Isometric Embedding of a separable Banach Space into $\ell^{\infty}$

Question

The problem is:

Let $X$ be a separable Banach space then there is an isometric embedding from $X$ to $\ell^{\infty}$.

My efforts:

I showed that there is an isometry from $X^*$ (topological dual) to $\ell^\infty$ in the following way:

Let $(e_{i})_{i=1}^{\infty}$ be a dense sequence in $B_{X}$ then define $\Phi:X^*\rightarrow\ell^\infty$ by $\Phi(f)=(f(e_{i}))_{i=1}^\infty$.

It is clear that $\Phi$ is an isometry.

An initial idea and a secondary question

Is there any canonical isometry from $X$ to $X^*$ since $X$ is separable (or not)?

Answer 1

Let $(x_n)_{n=0}^\infty$ be a dense sequence in $X$. For each $n$, find $x_n^*\in X^*$ so that $\|x^*_n\|=1$ and $x^*_n(x_n)=\|x_n\|$. It is easy to check that the operator $T: X\to \ell^\infty$ defined by $T(x)=(x_n^*(x))_{n=0}^\infty$ is the desired embedding.

Answer 2

This is almost the same as the other answers, with a bit of detail:

Let X be a separable Banach space. Let $(x_n)$ be a dense sequence in the unit sphere of $X$. For each $n$, use the Hahn-Banach Theorem to find a norm-one functional $f_n\in X^*$ with $f_n^*(x_n)=1$.

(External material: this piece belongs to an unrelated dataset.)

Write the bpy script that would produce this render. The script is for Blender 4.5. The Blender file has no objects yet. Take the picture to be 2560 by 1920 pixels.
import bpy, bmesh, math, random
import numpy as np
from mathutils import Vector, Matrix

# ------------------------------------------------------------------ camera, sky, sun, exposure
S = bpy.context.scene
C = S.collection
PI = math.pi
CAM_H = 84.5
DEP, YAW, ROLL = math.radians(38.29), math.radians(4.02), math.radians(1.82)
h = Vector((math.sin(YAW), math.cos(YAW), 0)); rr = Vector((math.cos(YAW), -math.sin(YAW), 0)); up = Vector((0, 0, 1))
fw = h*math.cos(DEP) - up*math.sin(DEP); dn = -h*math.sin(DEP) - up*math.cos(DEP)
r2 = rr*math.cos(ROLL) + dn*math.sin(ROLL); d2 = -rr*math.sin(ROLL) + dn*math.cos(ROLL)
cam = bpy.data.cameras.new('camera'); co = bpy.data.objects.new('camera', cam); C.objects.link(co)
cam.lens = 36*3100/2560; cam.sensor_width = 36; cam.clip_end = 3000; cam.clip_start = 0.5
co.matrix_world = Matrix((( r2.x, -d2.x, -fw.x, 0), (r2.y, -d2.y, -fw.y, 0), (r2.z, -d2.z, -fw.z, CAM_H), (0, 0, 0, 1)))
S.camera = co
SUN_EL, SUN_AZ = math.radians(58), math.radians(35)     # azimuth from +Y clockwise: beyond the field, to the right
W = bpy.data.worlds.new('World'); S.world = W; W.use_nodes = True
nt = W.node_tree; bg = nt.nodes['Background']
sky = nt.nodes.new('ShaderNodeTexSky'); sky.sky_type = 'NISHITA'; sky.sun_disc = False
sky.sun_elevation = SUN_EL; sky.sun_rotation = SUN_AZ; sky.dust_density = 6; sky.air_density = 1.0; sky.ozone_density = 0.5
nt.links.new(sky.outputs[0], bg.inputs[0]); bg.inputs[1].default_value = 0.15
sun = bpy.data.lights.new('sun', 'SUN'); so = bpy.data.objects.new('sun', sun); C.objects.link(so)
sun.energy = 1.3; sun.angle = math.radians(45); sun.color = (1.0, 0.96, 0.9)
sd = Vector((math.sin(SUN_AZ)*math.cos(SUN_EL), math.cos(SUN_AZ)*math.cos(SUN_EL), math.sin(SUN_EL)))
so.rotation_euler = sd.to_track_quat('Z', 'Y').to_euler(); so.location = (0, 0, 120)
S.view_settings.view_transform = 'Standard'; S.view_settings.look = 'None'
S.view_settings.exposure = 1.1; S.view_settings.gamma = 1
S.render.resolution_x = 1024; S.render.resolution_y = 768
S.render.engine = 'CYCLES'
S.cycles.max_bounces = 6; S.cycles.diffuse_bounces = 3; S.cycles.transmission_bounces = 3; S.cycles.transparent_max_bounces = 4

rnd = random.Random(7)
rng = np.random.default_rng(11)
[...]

Define $\Phi: X\rightarrow\ell_\infty$ via $$ \Phi(x) =(f_n(x) ) $$

$\Phi$ is clearly linear.

Suppose $x\in X$ has norm one and let $1>\epsilon>0$. Choose $n_\epsilon$ so that $\Vert x_{n_\epsilon}-x\Vert<\epsilon$.

Then $$\epsilon>|f_{n_\epsilon}(x_{n_\epsilon}-x)|=|f_{n_\epsilon}(x_{n_\epsilon})-f_{n_\epsilon}(x)| = |1-f_{n_\epsilon}(x)|.$$

As $\epsilon$ was arbitrary, this implies that $\Vert \Phi(x)\Vert=\sup\limits_{n\in \Bbb N}|f_n(x ) |\ge 1$. Also, for any $n$, $$|f_n(x)|\le \Vert f_n \Vert \Vert x\Vert =1.$$ and so $\Vert \Phi(x)\Vert\le 1$.

Thus we have $\Vert \Phi(x)\Vert= 1$, whenever $\Vert x\Vert =1$.

From this it follows that for any non-zero element $x$ of $X$, we have
$$\Vert \Phi(x)\Vert= \Vert x\Vert \sup\limits_{n\in \Bbb N}|f_n(x/\Vert x\Vert) | =\Vert x\Vert;$$ and thus, $\Phi$ is an isometry.